Bitcoins are earned and traded by those who are willing to accept them for payment.  Interestingly, a virtual wallet ID number is the only owner-tracking mechanism in place for this currency. The transactions themselves are tracked to show movement of the currency from one owner to another. This would be comparable to a complicated G/L. The tracking is vital to show who, or which wallet, owns the coin at the current time and keep track of legitimate coins.This is where the “mining” comes into play. Miners work to complete complicated mathematical equations that help to “secure” the currency. The first miner to solve the equation to lock in the security for the G/L wins. The winnings are in the form of bitcoins; currently 25 bitcoins are awarded for each win. At the current price for a bitcoin, this would be a nice paycheck at the end of a very short day. However, the computer strength needed to complete the calculations is significant and costly. Because of the high cost for powerful computers, miners have banded together and formed “mining farms.” Mining farms are also independently operated, but can take up small warehouses to generate the computer power needed to solve the equations. 

Where do the regulators and the government stand on virtual money?

Well, let’s just say…they don’t love it. They don’t love it because they can’t currently control it. The owners of the bitcoin currency are much like those with cash stuffed under their mattresses or in jars in their backyards. Owners of bitcoins are pretty much anonymous. This exposes the currency to be used for criminal activity without the potential for being traced. In addition, the virtual currency world is ever changing. Players have collapsed; the value is now fluctuating significantly from its early beginnings, and there is no overseer of this master plan. However, unlike other countries, the U.S. government is exploring opportunities to work with those facilitating the virtual currency industry.
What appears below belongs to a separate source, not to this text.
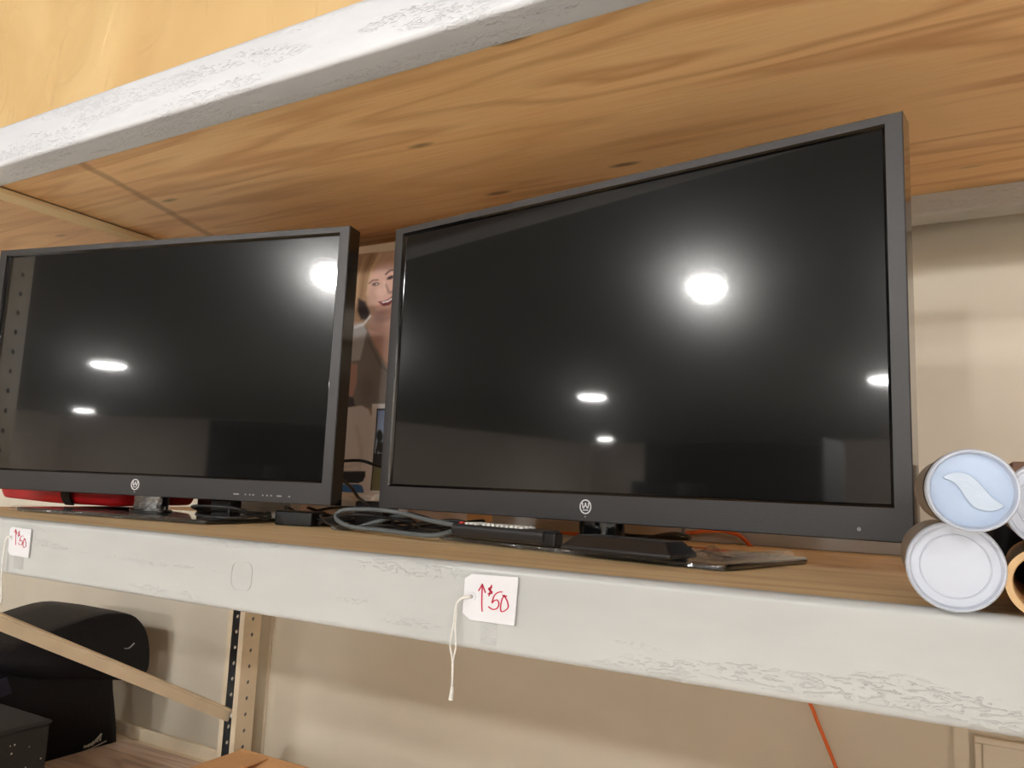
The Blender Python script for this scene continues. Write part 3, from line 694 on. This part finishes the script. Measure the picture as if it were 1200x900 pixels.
# red bag with a black strap, low behind the left television
def soft_box(bm, x0, x1, y0, y1, z0, z1, n=4, puff=.0, seed=0, amp=0.):
    box(bm, x0, x1, y0, y1, z0, z1)
    bmesh.ops.subdivide_edges(bm, edges=bm.edges[:], cuts=n, use_grid_fill=True)
    c = Vector(((x0+x1)/2, (y0+y1)/2, (z0+z1)/2)); h = Vector(((x1-x0)/2, (y1-y0)/2, (z1-z0)/2))
    for v in bm.verts:
        q = Vector(((v.co.x-c.x)/h.x, (v.co.y-c.y)/h.y, (v.co.z-c.z)/h.z)); m_ = max(abs(q.x), abs(q.y), abs(q.z)); l = q.length
        q2 = q*(m_/l) if l > 0 else q
        q = q*(1-puff)+q2*puff*1.12
        nn = noise.noise(v.co*6+Vector((seed, 0, 0)))*amp
        v.co = Vector((c.x+q.x*h.x, c.y+q.y*h.y, c.z+q.z*h.z))+q.normalized()*nn
    zmin = min(v.co.z for v in bm.verts)
    for v in bm.verts: v.co.z += z0-zmin
t = thing('red_bag', (-1.84, 1.16, SH), 'red nylon bag with a black strap lying behind the left television', 'bag')
bm = B(); soft_box(bm, -2.16, -1.63, 1.10, 1.34, SH+.0105, SH+.085, 7, .3, 2, .006); bmesh.ops.translate(bm, verts=bm.verts[:], vec=(0, 0, 0)); o = finish('bag_body', bm, M['redcloth'], t, smooth=True); o.modifiers.new('s', 'SUBSURF').render_levels = 1
bm = B()
sx_ = pY(76, 582, 1.085).x
spts = [Vector((sx_-.012, 1.105, SH+.012)), Vector((sx_-.006, 1.088, SH+.035)), Vector((sx_+.004, 1.088, SH+.07)), Vector((sx_+.01, 1.13, SH+.094)), Vector((sx_+.014, 1.24, SH+.094))]
S = catmull(spts, 6)
for a, b in zip(S, S[1:]):
    pass
ribA = [bm.verts.new(p+Vector((-.017, 0, 0))) for p in S]; ribB = [bm.verts.new(p+Vector((.017, 0, 0))) for p in S]
for i in range(len(S)-1): bm.faces.new((ribA[i], ribB[i], ribB[i+1], ribA[i+1]))
o = finish('strap', bm, M['webbing'], t); o.modifiers.new('s', 'SOLIDIFY').thickness = .003; tag(o, 'black webbing strap')

# pale weathered plank and roll behind the left stand
bm = B(); box(bm, -1.555, -1.30, 1.30, 1.33, SH+.0005, SH+.085); tag(finish('plank', bm, M['rollpaper'], bevel=.003), 'pale weathered plank on edge behind the left television neck', 'plank')
t = thing('wooden_roller', (-1.25, 1.42, SH), 'pale greyish wooden roller lying behind the right half of the left television', 'roller')
bm = B(); lathe(bm, [(0, 0), (.03, 0), (.034, .004), (.034, .17), (.03, .174), (0, .174)], axis_matrix((-1.335, 1.43, SH+.035), (1, .05, 0)), 28); finish('roller_barrel', bm, M['rollpaper'], t, smooth=False, bevel=.001)
bm = B(); lathe(bm, [(0, 0), (.011, 0), (.012, .03), (.008, .05), (0, .052)], axis_matrix((-1.161, 1.4387, SH+.035), (1, .05, 0)), 18); finish('grip', bm, M['maroon'], t, smooth=True)
bm = B(); box(bm, -1.615, -1.56, 1.30, 1.37, SH+.0005, SH+.09); tag(finish('small_box', bm, M['maroon'], bevel=.002), 'small maroon box between the red bag and the pale plank', 'box')

# ------------------------------------------------------------------ price tags on the lower beam
def price_tag(label, corner_px, eye_px, lines, pen, strings, tape_px, knot, rw, sr):
    YT = .8165; F = lambda p, t: (lambda q: Vector((q.x, t, q.z)))(pY(p[0], p[1], YT))
    c = [pY(*p, YT) for p in corner_px]; cx = sum(p.x for p in c)/len(c); cz = min(p.z for p in c)
    t = thing('price_tag', (cx, YT, cz), label, 'price tag', group='price tags taped to the lower beam')
    bm = B(); prism(bm, [tuple(p) for p in corner_px], F, YT-.0004, YT+.0016); finish('card', bm, M['paper'], t)
    e = pY(*eye_px, YT)
    bm = B(); lathe(bm, [(rw*.42, -.0008), (rw, -.0008), (rw, .0004), (rw*.42, .0004)], axis_matrix((e.x, YT-.0005, e.z), (0, 1, 0)), 24, closed=True); finish('eyelet_ring', bm, M['paper'], t)
    bm = B(); lathe(bm, [(0, -.0006), (rw*.4, -.0006), (rw*.4, .0004), (0, .0004)], axis_matrix((e.x, YT-.0003, e.z), (0, 1, 0)), 16); finish('eyelet_hole', bm, M['grey_print'], t)
    bm = B(); strokes(bm, lines, F, pen, YT-.001, YT-.0003); tag(finish('handwriting', bm, M['redink'], t), 'red handwritten arrow and $50')
    bm = B()
    for s in strings: tube(bm, [pY(x, y, YT-d) for x, y, d in s], sr, 7, 6)
    k = pY(*knot, YT-.006); tube(bm, [k+Vector((0, 0, .006)), k+Vector((0, 0, .001)), k-Vector((.0005, 0, .004)), k-Vector((.001, 0, .009))], sr, 8, 4, rad=lambda q: sr*(1.6+q*1.2))
    finish('string', bm, M['string'], t)
    bm = B(); prism(bm, tape_px, F, YT+.0022, YT+.0030); finish('tape', bm, M['tape'], t)
zc = lambda x, y: (520+x/11.25, 670+y/11.25)
dollar = [[(637, 205), (612, 212), (598, 232), (612, 246), (636, 258), (640, 280), (618, 292), (590, 288)], [(634, 180), (618, 250), (600, 316)], [(600, 215), (636, 282)]]
fifty = [[(772, 266), (735, 268), (695, 288), (662, 330), (640, 410), (668, 382), (705, 372), (728, 405), (724, 455), (695, 488), (645, 495), (596, 462)], [(802, 312), (772, 365), (754, 450), (757, 516), (790, 522), (838, 490), (854, 455), (842, 390), (818, 345), (802, 312)], [(782, 312), (832, 322)]]
arrow = [[(510, 520), (505, 400), (513, 165)], [(465, 246), (513, 165)], [(513, 165), (552, 272)]]
allL = [[zc(*p) for p in L] for L in arrow+dollar+fifty]
price_tag('white paper price tag, larger in view, below the right television base',
    [zc(370, 25), zc(985, 75), zc(930, 715), zc(350, 635), zc(250, 540), zc(280, 92)], zc(375, 325), allL, 1.35,
    [[(553, 699, .001), (549, 698.5, .004), (543, 699.5, .005), (536.5, 704, .005), (533.5, 714, .004), (532, 728, .004), (529, 745, .005), (527.7, 757, .006), (530, 772, .006), (530, 790, .006), (529.3, 808, .006)],
     [(552, 700.5, .001), (548, 700, .004), (541, 701.5, .005), (535.5, 708, .006), (534.5, 720, .005), (533.5, 735, .005), (534.3, 750, .006), (533.5, 762, .006), (531, 774, .006), (530.5, 790, .006), (529.8, 808, .006)]],
    [(563, 726), (581, 727.5), (580, 757.5), (562, 755)], (529.5, 811), .0055, .0011)
zl = lambda x, y: (x/8.18, 610+y/8.18)
def shrink(L): return [zl(146+(x-480)*.288, 62+(y-120)*.42+(x-480)*.09) for x, y in L]
price_tag('white paper price tag, smaller in view, at the far left below the left television',
    [zl(120, 60), zl(300, 85), zl(270, 358), zl(95, 328), zl(78, 290), zl(98, 75)], zl(108, 165), [shrink(L) for L in arrow+dollar+fifty], .5,
    [[(13.2, 630, .001), (11.5, 628.6, .004), (8, 630, .005), (6, 636, .005), (4, 652, .005), (2, 668, .005), (1, 684, .006), (1, 700, .006)], [(13, 631, .001), (10, 629.5, .004), (7, 633, .005), (5.4, 642, .006), (3.4, 658, .006), (1.6, 674, .006), (1.6, 688, .006), (1.2, 700, .006)]],
    [(15, 651), (26, 652.5), (25, 668), (14, 666)], (1.5, 701), .0052, .0011)

# ------------------------------------------------------------------ capped tubes on the right
def capped_tube(name, c, r, d, ln, label, capmat, kind):
    d = Vector(d).normalized(); m = axis_matrix(c, d)      # local z runs away from the viewer
    t = thing(name, (c.x+d.x*ln/2, c.y+d.y*ln/2, c.z+d.z*ln/2-r), label, 'tube', group='tubes stacked at the right end of the shelf')
    k_ = .76 if kind == 'kraft' else .9
    bm = B(); lathe(bm, [(r*(k_+.03), .012), (r*.955, .012), (r*.955, ln), (r*k_, ln), (r*k_, .02), (r*k_, .014)], m, 56, closed=True); o = finish('tube_wall', bm, M['tubeside'] if kind != 'kraft' else M['kraft'], t); smooth_by_angle(o)
    if kind == 'kraft': return t
    rec = .010 if kind == 'emblem' else .006
    bm = B(); lathe(bm, [(0, rec+.003), (r*.9, rec+.003), (r*.9, rec+.016), (r*.985, rec+.016), (r, .004), (r*.985, .0012), (r*.96, 0), (r*.925, .001), (r*.905, .004), (r*.88, rec), (0, rec)], m, 64); o = finish('cap', bm, [capmat, M['capw']], t); smooth_by_angle(o, 30)
    for p in o.data.polygons:
        rr = [math.hypot(*(((m.inverted() @ parent_matrix(t)) @ o.data.vertices[i].co).to_2d())) for i in p.vertices]
        if min(rr) > r*.87: p.material_index = 1
    if kind == 'emblem':
        zf = lambda x, y: (1020+x/3.75, 500+y/3.75)
        outl = [(318, 224), (345, 206), (385, 201), (425, 208), (462, 232), (498, 272), (535, 312), (584, 345), (568, 362), (530, 371), (488, 368), (450, 350), (418, 315), (390, 272), (360, 242)]
        P = [zf(*p) for p in outl]; n_ = d
        def G(p, tt):
            rd = ray(*p); q = rd*((Vector(c)+d*(rec-.0002)).dot(n_)/rd.dot(n_)); return q+d*tt
        pl = catmull([(a, b, 0) for a, b in P], 4, closed=True)
        bm = B(); prism(bm, [(q.x, q.y) for q in pl], G, -.003, .0008); finish('emblem', bm, M['emblem'], t, bevel=.0012)
        bm = B(); strokes(bm, [[zf(388, 232), zf(420, 238), zf(448, 262)], [zf(400, 258), zf(428, 262)], [zf(452, 306), zf(478, 304), zf(486, 318)]], G, .9, -.0036, -.002); finish('embossing', bm, M['capw'], t)
        bm = B(); lathe(bm, [(r*.985, .034), (r*1.0, .036), (r*1.0, .04), (r*.985, .042)], m, 48); finish('dark_band', bm, M['black'], t)
    else:
        bm = B(); lathe(bm, [(r*.685, rec-.0004), (r*.70, rec-.0012), (r*.72, rec-.0004), (r*.7, rec+.0004)], m, 56, closed=True); finish('moulded_ring', bm, M['capw'], t, smooth=True)
    return t
Y2 = .806; c2 = pY(1120, 666, Y2); r2 = .0398
c2.z = SH+r2+.0008
capped_tube('capped_tube', c2, r2, (-.08, 1, .0), .2, 'tube with a plain white cap lying on the shelf right of the right television', M['capw'], 'ring')
Y1_ = .742; c1 = pY(1140, 574.5, Y1_)
capped_tube('capped_tube', c1, .0342, (-.085, 1, .012), .2, 'tube with a pale blue cap bearing a raised wavy emblem, on top of the stack', M['capb'], 'emblem')
c3 = pY(1237, 592, .80)
capped_tube('capped_tube', c3, .0385, (.02, 1, .0), .22, 'white-capped tube cut off by the right edge beside the blue-capped one', M['capw'], 'ring')
c4 = pY(1228, 688, .80); c4.z = SH+.0305+.0005
capped_tube('open_tube', c4, .032, (.05, 1, .0), .25, 'open brown kraft tube cut off by the right edge beside the plain white cap', M['kraft'], 'kraft')
bm = B(); soft_box(bm, .035, .30, 1.05, 1.30, SH+.001, SH+.1, 6, .3, 4, .006); o = tag(finish('black_pouch', bm, M['bag'], smooth=True), 'black cloth pouch in the shadow behind the tubes', 'pouch'); o.modifiers.new('s', 'SUBSURF').render_levels = 1
pb_ = pY(1186, 553, 1.34)
bm = B(); box(bm, pb_.x, pb_.x+.3, 1.34, 1.5, SH+.0005, pY(1192, 541, 1.34).z); tag(finish('brown_carton', bm, M['brownbox'], bevel=.002), 'brown carton corner behind the tubes at the right edge', 'carton')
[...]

The New York Department of Financial Services was the first to jump out there and accept applications for those operating exchanges for virtual currency. The financial protection agencies appear to be on board with keeping the currency; however, the major concern will be the protection of the U.S. economy against financial threats. The fight will revolve around the anonymity of the user, virtual currency’s most attractive element.
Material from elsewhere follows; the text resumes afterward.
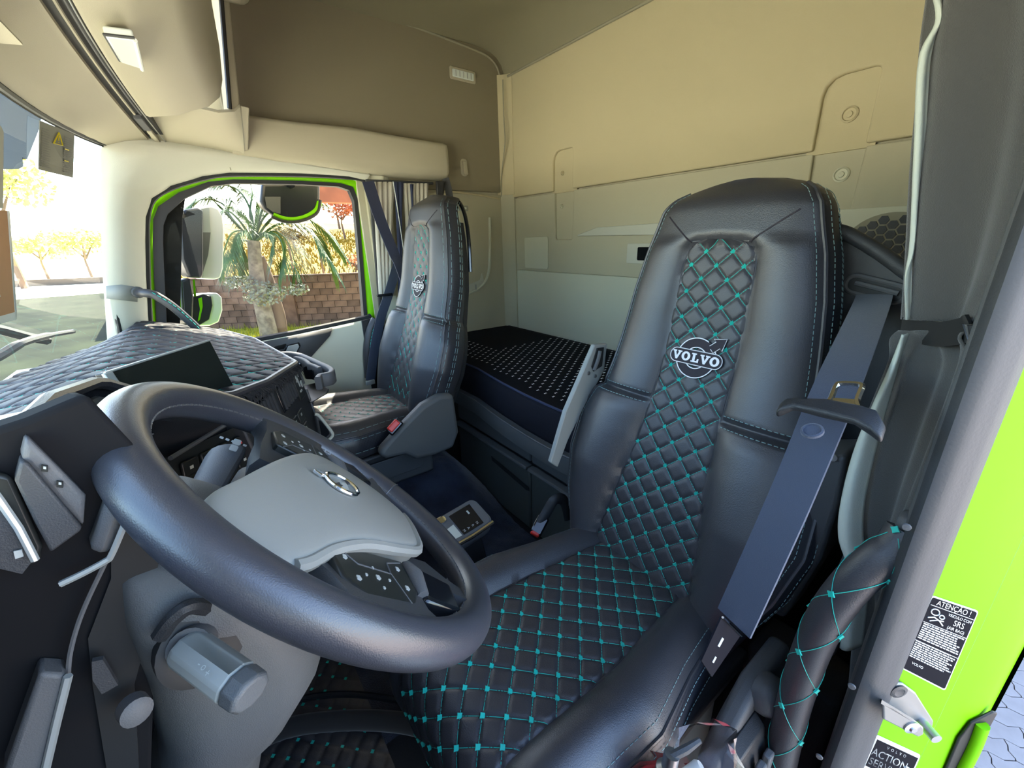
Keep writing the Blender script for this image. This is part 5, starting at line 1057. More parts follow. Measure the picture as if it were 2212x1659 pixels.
el = lambda w, h: [sl_c+sl_u*x+sl_v*y for x, y in rrect(w, h, h*.48, 6)]
sb_ = obj('belt_bezel', MB().tube(el(.088, .030), .0045, 8, closed=True), 'grey_trim', bhd)
obj('belt_slot', MB().prism([p+V(0, .0005, 0) for p in el(.086, .028)], (0, .002, 0)), 'black_rubber', sb_)
obj('belt_bar', MB().tube([sl_c-sl_u*.03+V(0, .004, .0)+sl_v*.003, sl_c+sl_u*.034+V(0, .004, 0)+sl_v*.003], .005, 8), 'grey_trim', sb_)
lbx = [(1748, 985), (1828, 985), (1815, 1080), (1772, 1210), (1692, 1338), (1660, 1322), (1700, 1180)]
lo = obj('lower_box', MB().prism([at(a, b, Y=.82) for a, b in lbx], (0, -.10, 0)), 'mid_plastic', bhd, bevel=.008, seg=3)
obj('box_screw', MB().lathe([(.006, 0), (.006, .003), (.003, .0035), (0, .002)], at(1800, 988, Y=.822), (0, 1, 0), 14), 'satin_metal', lo)
obj('box_hole', MB().lathe([(.006, 0), (.006, .001), (0, .001)], at(1683, 1232, Y=.821), (0, 1, 0), 14), 'black_rubber', lo)
obj('side_bin', MB().prism([at(a, b, Y=.80) for a, b in ((1828, 1180), (1850, 1200), (1840, 1330), (1800, 1420), (1750, 1440), (1775, 1300))], (0, -.05, 0)), 'grey_trim', bhd, bevel=.008)
obj('base_post', MB().box((.12, .76, .30), (.16, .12, .36)), 'floor_dark', bhd, bevel=.01)
# ================================================================== GRAB HANDLES
def handle(pts, r, name, label, tufts, par_cat='grab handle', caps=True):
    P = catmull(pts, 10); h = thing(name, label, par_cat, P[-1], None)
    g = obj('grip', MB().tube(P, r, 18), 'leather_quilt', h, smooth=60)
    L = np.concatenate([[0], np.cumsum(np.linalg.norm(np.diff(np.array(P), axis=0), axis=1))]); A_ = np.array(P)
    def on(s, ang, dr=0.):
        p = np.array([np.interp(s, L, A_[:, k]) for k in range(3)]); q = np.array([np.interp(min(s+.01, L[-1]), L, A_[:, k]) for k in range(3)]); q0 = np.array([np.interp(max(s-.01, 0), L, A_[:, k]) for k in range(3)])
        t = nrm(q-q0); a = nrm(np.cross(t, V(1, 0, 0) if abs(t[0]) < .9 else V(0, 1, 0))); b = np.cross(t, a); return p+(r+dr)*(math.cos(ang)*a+math.sin(ang)*b), (math.cos(ang)*a+math.sin(ang)*b), t
    if tufts:
        m = MB(); st = .058
        for fam in (1, -1):
            for ph_ in range(2):
                m.tube([on(s, fam*(s/st)*PI/2+ph_*PI+.4, .0003)[0] for s in np.linspace(.01, L[-1]-.005, 90)], .0005, 4)
        obj('thread', m, 'thread_teal', g, kind='stuff', smooth=0)
        k = 0; s = .02
        for i in range(int((L[-1]-.02)/st)+1):
            s = i*st
            for q in range(2):
                ang = q*PI+(PI/2 if i % 2 else 0)+.4
                p, n, t = on(max(s, .002), ang, .0004); place(tuft_me, 'tuft', g, p, basis(n, t))
    return h, g
h1, g1 = handle([at(a, b, Y=y) for a, b, y in ((1962, 1150, .945), (1935, 1185, .955), (1895, 1212, .965), (1840, 1262, .975), (1788, 1330, .98), (1750, 1410, .98), (1720, 1500, .98), (1697, 1590, .98), (1676, 1700, .98))], .0225, 'grab_handle', 'quilted leather grab handle with teal tufts at the driver door', True)
obj('end_mount', MB().box(at(1968, 1150, Y=.935), (.03, .03, .05)), 'grey_trim', h1, bevel=.008)
h2, g2 = handle([at(a, b, X=x) for a, b, x in ((298, 632, 2.0), (312, 633, 1.965), (335, 638, 1.955), (370, 660, 1.95), (405, 690, 1.95), (432, 716, 1.96), (450, 740, 1.98))], .015, 'grab_handle', 'curved black grab handle on the far pillar beside the windscreen', False)
obj('end_mount', MB().lathe([(.020, 0), (.020, .02), (.016, .024), (0, .024)], at(297, 631, X=2.005), (-1, -.2, 0), 16), 'mid_plastic', h2)
m = MB(); dashes(m, [p+V(-.012, -.006, .004) for p in catmull([at(a, b, X=x) for a, b, x in ((325, 634, 1.955), (370, 660, 1.945), (405, 690, 1.945), (432, 716, 1.955))], 8)], .0012, .012, .005); obj('thread', m, 'thread_teal', g2, kind='stuff', smooth=0)
h3, g3 = handle([at(a, b, X=2.03) for a, b in ((812, 690), (800, 715), (794, 760), (797, 815))], .022, 'grab_handle', 'quilted grab handle low between the far door and passenger seat', False)
m = MB(); dashes(m, [p+V(-.022, -.004, 0) for p in catmull([at(a, b, X=2.03) for a, b in ((812, 690), (800, 715), (794, 760), (797, 815))], 8)], .0014, .012, .005); obj('thread', m, 'thread_teal', g3, kind='stuff', smooth=0)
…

What are the dangers and pitfalls of virtual money?

History is making itself as we go with virtual currency. We don’t know if this will become the wave of the future or just a passing moment of currency excitement. Many seem a little afraid to speculate due to the rapid rate of change that we have seen over the past few years. The level of risk for a bitcoin owner remains significant as the currency is currently unregulated, uninsured, and is not backed by anything of value. Wallet companies can pop up overnight and disappear just as easily. As with cash, the bitcoin is susceptible to being lost, be it from hackers hacking into owner’s wallets or the owner accidentally deleting a file. 

Who was it that said they didn’t think the internet would last?  Will virtual money be around forever? Only time will tell. But, if you look to the Jetson family for clues to our future, there will always be physical cash around for a loving wife to snatch.